• **What the exercise asks**: Please copy all the lines that follow, word for word.

• **Information provided**:
-.-.-

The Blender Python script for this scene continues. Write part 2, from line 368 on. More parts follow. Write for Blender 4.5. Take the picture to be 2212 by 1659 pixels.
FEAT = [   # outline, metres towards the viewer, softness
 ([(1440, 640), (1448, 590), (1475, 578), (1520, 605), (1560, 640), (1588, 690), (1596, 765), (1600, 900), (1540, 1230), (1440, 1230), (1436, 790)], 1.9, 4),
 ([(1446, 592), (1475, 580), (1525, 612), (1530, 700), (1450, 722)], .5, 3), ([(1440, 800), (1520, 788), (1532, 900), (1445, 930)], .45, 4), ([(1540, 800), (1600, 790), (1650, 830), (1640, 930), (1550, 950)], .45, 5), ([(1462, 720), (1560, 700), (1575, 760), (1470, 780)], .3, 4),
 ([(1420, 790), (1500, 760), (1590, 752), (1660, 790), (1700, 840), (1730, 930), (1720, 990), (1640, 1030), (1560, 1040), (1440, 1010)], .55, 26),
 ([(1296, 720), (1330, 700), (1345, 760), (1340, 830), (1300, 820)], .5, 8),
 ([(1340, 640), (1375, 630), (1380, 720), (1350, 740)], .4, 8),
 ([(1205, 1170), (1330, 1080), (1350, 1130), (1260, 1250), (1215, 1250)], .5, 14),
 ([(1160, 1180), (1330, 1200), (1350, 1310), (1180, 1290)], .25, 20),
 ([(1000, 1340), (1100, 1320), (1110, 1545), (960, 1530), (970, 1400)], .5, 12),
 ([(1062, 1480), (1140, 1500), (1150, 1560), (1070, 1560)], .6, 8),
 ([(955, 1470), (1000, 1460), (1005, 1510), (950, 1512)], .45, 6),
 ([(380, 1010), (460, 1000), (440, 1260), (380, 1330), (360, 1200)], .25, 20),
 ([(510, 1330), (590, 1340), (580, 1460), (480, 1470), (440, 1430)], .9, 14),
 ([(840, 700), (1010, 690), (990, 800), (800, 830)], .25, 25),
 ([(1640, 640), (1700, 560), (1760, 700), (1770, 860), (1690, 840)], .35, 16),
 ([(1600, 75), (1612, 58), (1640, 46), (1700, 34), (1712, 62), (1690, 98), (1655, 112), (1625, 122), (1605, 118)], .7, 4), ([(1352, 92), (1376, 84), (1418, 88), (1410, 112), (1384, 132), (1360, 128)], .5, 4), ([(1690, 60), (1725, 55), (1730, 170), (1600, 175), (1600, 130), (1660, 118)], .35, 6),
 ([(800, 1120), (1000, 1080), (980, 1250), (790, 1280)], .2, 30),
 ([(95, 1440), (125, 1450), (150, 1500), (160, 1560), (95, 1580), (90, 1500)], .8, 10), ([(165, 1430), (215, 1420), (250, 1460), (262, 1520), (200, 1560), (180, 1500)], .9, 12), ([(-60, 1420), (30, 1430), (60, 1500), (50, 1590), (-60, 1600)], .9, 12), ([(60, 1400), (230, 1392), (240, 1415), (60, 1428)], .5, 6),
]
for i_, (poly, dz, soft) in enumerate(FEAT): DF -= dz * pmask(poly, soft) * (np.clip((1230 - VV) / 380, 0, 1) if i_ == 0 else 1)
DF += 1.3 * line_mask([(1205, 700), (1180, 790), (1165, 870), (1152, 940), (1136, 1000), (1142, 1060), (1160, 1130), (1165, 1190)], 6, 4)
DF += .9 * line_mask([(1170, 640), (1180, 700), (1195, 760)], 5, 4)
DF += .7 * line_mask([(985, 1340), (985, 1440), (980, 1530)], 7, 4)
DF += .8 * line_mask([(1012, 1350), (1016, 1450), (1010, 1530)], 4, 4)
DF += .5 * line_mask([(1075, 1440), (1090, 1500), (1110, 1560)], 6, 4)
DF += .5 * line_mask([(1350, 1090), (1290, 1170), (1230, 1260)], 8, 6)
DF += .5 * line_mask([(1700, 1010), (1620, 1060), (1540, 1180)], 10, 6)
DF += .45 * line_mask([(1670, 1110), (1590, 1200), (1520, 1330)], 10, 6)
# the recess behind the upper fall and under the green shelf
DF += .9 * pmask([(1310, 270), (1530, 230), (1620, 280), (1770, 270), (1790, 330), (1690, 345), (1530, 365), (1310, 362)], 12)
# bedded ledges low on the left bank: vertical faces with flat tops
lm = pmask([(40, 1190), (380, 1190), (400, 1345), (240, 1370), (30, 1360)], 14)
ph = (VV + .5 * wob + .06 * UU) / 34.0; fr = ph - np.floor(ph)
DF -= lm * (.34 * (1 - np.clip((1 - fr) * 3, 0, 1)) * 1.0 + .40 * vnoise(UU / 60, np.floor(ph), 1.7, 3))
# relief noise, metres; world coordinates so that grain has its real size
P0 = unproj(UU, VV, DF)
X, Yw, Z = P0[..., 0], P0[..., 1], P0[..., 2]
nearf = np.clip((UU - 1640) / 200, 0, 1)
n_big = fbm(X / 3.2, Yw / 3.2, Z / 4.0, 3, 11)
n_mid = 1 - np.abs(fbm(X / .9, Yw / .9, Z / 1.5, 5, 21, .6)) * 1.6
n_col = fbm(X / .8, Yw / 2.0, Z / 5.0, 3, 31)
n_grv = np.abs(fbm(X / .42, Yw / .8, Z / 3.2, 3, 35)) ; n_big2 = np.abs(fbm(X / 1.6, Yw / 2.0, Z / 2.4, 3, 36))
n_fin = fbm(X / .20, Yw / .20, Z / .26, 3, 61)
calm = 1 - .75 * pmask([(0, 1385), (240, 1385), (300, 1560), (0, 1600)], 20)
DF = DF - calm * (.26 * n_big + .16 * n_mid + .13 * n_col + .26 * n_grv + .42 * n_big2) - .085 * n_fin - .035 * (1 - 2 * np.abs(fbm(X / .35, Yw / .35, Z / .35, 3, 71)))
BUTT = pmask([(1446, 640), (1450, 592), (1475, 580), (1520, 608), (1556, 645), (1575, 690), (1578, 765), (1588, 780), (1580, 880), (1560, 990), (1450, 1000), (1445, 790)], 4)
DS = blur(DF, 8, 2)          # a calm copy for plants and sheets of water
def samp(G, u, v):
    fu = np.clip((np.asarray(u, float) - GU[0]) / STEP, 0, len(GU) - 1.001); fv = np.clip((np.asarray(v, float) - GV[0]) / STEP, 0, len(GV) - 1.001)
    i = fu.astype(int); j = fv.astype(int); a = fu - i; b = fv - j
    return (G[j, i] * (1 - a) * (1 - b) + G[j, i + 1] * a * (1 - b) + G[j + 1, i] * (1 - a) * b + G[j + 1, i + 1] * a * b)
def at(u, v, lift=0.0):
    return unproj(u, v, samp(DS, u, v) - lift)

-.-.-

• **Task result**:
The Blender Python script for this scene continues. Write part 2, from line 368 on. More parts follow. Write for Blender 4.5. Take the picture to be 2212 by 1659 pixels.
FEAT = [   # outline, metres towards the viewer, softness
 ([(1440, 640), (1448, 590), (1475, 578), (1520, 605), (1560, 640), (1588, 690), (1596, 765), (1600, 900), (1540, 1230), (1440, 1230), (1436, 790)], 1.9, 4),
 ([(1446, 592), (1475, 580), (1525, 612), (1530, 700), (1450, 722)], .5, 3), ([(1440, 800), (1520, 788), (1532, 900), (1445, 930)], .45, 4), ([(1540, 800), (1600, 790), (1650, 830), (1640, 930), (1550, 950)], .45, 5), ([(1462, 720), (1560, 700), (1575, 760), (1470, 780)], .3, 4),
 ([(1420, 790), (1500, 760), (1590, 752), (1660, 790), (1700, 840), (1730, 930), (1720, 990), (1640, 1030), (1560, 1040), (1440, 1010)], .55, 26),
 ([(1296, 720), (1330, 700), (1345, 760), (1340, 830), (1300, 820)], .5, 8),
 ([(1340, 640), (1375, 630), (1380, 720), (1350, 740)], .4, 8),
 ([(1205, 1170), (1330, 1080), (1350, 1130), (1260, 1250), (1215, 1250)], .5, 14),
 ([(1160, 1180), (1330, 1200), (1350, 1310), (1180, 1290)], .25, 20),
 ([(1000, 1340), (1100, 1320), (1110, 1545), (960, 1530), (970, 1400)], .5, 12),
 ([(1062, 1480), (1140, 1500), (1150, 1560), (1070, 1560)], .6, 8),
 ([(955, 1470), (1000, 1460), (1005, 1510), (950, 1512)], .45, 6),
 ([(380, 1010), (460, 1000), (440, 1260), (380, 1330), (360, 1200)], .25, 20),
 ([(510, 1330), (590, 1340), (580, 1460), (480, 1470), (440, 1430)], .9, 14),
 ([(840, 700), (1010, 690), (990, 800), (800, 830)], .25, 25),
 ([(1640, 640), (1700, 560), (1760, 700), (1770, 860), (1690, 840)], .35, 16),
 ([(1600, 75), (1612, 58), (1640, 46), (1700, 34), (1712, 62), (1690, 98), (1655, 112), (1625, 122), (1605, 118)], .7, 4), ([(1352, 92), (1376, 84), (1418, 88), (1410, 112), (1384, 132), (1360, 128)], .5, 4), ([(1690, 60), (1725, 55), (1730, 170), (1600, 175), (1600, 130), (1660, 118)], .35, 6),
 ([(800, 1120), (1000, 1080), (980, 1250), (790, 1280)], .2, 30),
 ([(95, 1440), (125, 1450), (150, 1500), (160, 1560), (95, 1580), (90, 1500)], .8, 10), ([(165, 1430), (215, 1420), (250, 1460), (262, 1520), (200, 1560), (180, 1500)], .9, 12), ([(-60, 1420), (30, 1430), (60, 1500), (50, 1590), (-60, 1600)], .9, 12), ([(60, 1400), (230, 1392), (240, 1415), (60, 1428)], .5, 6),
]
for i_, (poly, dz, soft) in enumerate(FEAT): DF -= dz * pmask(poly, soft) * (np.clip((1230 - VV) / 380, 0, 1) if i_ == 0 else 1)
DF += 1.3 * line_mask([(1205, 700), (1180, 790), (1165, 870), (1152, 940), (1136, 1000), (1142, 1060), (1160, 1130), (1165, 1190)], 6, 4)
DF += .9 * line_mask([(1170, 640), (1180, 700), (1195, 760)], 5, 4)
DF += .7 * line_mask([(985, 1340), (985, 1440), (980, 1530)], 7, 4)
DF += .8 * line_mask([(1012, 1350), (1016, 1450), (1010, 1530)], 4, 4)
DF += .5 * line_mask([(1075, 1440), (1090, 1500), (1110, 1560)], 6, 4)
DF += .5 * line_mask([(1350, 1090), (1290, 1170), (1230, 1260)], 8, 6)
DF += .5 * line_mask([(1700, 1010), (1620, 1060), (1540, 1180)], 10, 6)
DF += .45 * line_mask([(1670, 1110), (1590, 1200), (1520, 1330)], 10, 6)
# the recess behind the upper fall and under the green shelf
DF += .9 * pmask([(1310, 270), (1530, 230), (1620, 280), (1770, 270), (1790, 330), (1690, 345), (1530, 365), (1310, 362)], 12)
# bedded ledges low on the left bank: vertical faces with flat tops
lm = pmask([(40, 1190), (380, 1190), (400, 1345), (240, 1370), (30, 1360)], 14)
ph = (VV + .5 * wob + .06 * UU) / 34.0; fr = ph - np.floor(ph)
DF -= lm * (.34 * (1 - np.clip((1 - fr) * 3, 0, 1)) * 1.0 + .40 * vnoise(UU / 60, np.floor(ph), 1.7, 3))
# relief noise, metres; world coordinates so that grain has its real size
P0 = unproj(UU, VV, DF)
X, Yw, Z = P0[..., 0], P0[..., 1], P0[..., 2]
nearf = np.clip((UU - 1640) / 200, 0, 1)
n_big = fbm(X / 3.2, Yw / 3.2, Z / 4.0, 3, 11)
n_mid = 1 - np.abs(fbm(X / .9, Yw / .9, Z / 1.5, 5, 21, .6)) * 1.6
n_col = fbm(X / .8, Yw / 2.0, Z / 5.0, 3, 31)
n_grv = np.abs(fbm(X / .42, Yw / .8, Z / 3.2, 3, 35)) ; n_big2 = np.abs(fbm(X / 1.6, Yw / 2.0, Z / 2.4, 3, 36))
n_fin = fbm(X / .20, Yw / .20, Z / .26, 3, 61)
calm = 1 - .75 * pmask([(0, 1385), (240, 1385), (300, 1560), (0, 1600)], 20)
DF = DF - calm * (.26 * n_big + .16 * n_mid + .13 * n_col + .26 * n_grv + .42 * n_big2) - .085 * n_fin - .035 * (1 - 2 * np.abs(fbm(X / .35, Yw / .35, Z / .35, 3, 71)))
BUTT = pmask([(1446, 640), (1450, 592), (1475, 580), (1520, 608), (1556, 645), (1575, 690), (1578, 765), (1588, 780), (1580, 880), (1560, 990), (1450, 1000), (1445, 790)], 4)
DS = blur(DF, 8, 2)          # a calm copy for plants and sheets of water
def samp(G, u, v):
    fu = np.clip((np.asarray(u, float) - GU[0]) / STEP, 0, len(GU) - 1.001); fv = np.clip((np.asarray(v, float) - GV[0]) / STEP, 0, len(GV) - 1.001)
    i = fu.astype(int); j = fv.astype(int); a = fu - i; b = fv - j
    return (G[j, i] * (1 - a) * (1 - b) + G[j, i + 1] * a * (1 - b) + G[j + 1, i] * (1 - a) * b + G[j + 1, i + 1] * a * b)
def at(u, v, lift=0.0):
    return unproj(u, v, samp(DS, u, v) - lift)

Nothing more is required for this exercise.